Se eriza nuestro aguijón ante la soberbia y el malalechismo humano, ante la muerte que irrumpe y no deja dirección alguna a donde escribir, ante el amor postergado, indiferente o imposible. Nos cuesta entender que hay almas que nos llaman a bucear y otras que su secreto es cruzarlas como lo que son: sencillos charquitos. Se eriza nuestro aguijón cuando por un mendrugo de poder se descoyunta el mapa carnal de nuestra patria y uno comprende que lo que llaman esperanza política es una serenata ante la novia ausente, ante una ventana con cadena, candado y herrumbre.

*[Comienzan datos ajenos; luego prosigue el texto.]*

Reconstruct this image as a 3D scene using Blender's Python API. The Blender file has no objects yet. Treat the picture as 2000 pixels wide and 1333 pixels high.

Se eriza nuestro aguijón cuando tenemos la vida plagadas de “noes” y nos dicen que la conciencia del límite es la cualidad del hombre sabio.

Alguno dirá: “este habla así porque del color de su experiencia personal le ha teñido el mundo”. Claro, también lo dijo Unamuno: hablo de mí porque es el hombre más cercano que tengo.

Albert Camus, auténtico rebelde en un mundo de revolucionarios de cotillón, dejó escrita numerosas páginas transidas de dolor y desesperanza. Quizás, la página más terrible es la escena final de su obra El malentendido. María, en su hora desesperada, clama por una respuesta, por un par de ojos que la miren con amor, que se hagan eco de su voz:

—¡Dios mío, no puedo vivir en este desierto! Te hablaré, sabré encontrar las palabras. Porque a ti me encomiendo. ¡Ten piedad de mí, vuelve a mí tus ojos! ¡Escúchame, señor, dame tu mano! ¡Ten piedad de los que se aman y están separados!

De repente, en medio del silencio, una puerta se abre en la habitación y entra un viejo con mirada adusta:

—¿Me llamó usted?

Y la mujer, volviéndose hacia él le dice:

—¡Oh, no sé! Pero ayúdeme, porque necesito que me ayuden. ¡Apiádese, ayúdeme!

La respuesta del viejo corta la escena con un bisturí de hielo, tras el cual caerá el telón:

—¡No!

Ese “¡No!” es el que retumba en la noche oscura del alma, es el monosílabo del dolor y de la ubicuidad, el eco eterno de los hombres solos, la piedra de toque de nuestra resignación. “¡No!” y erizamos el aguijón para morir mil veces, sin remedio.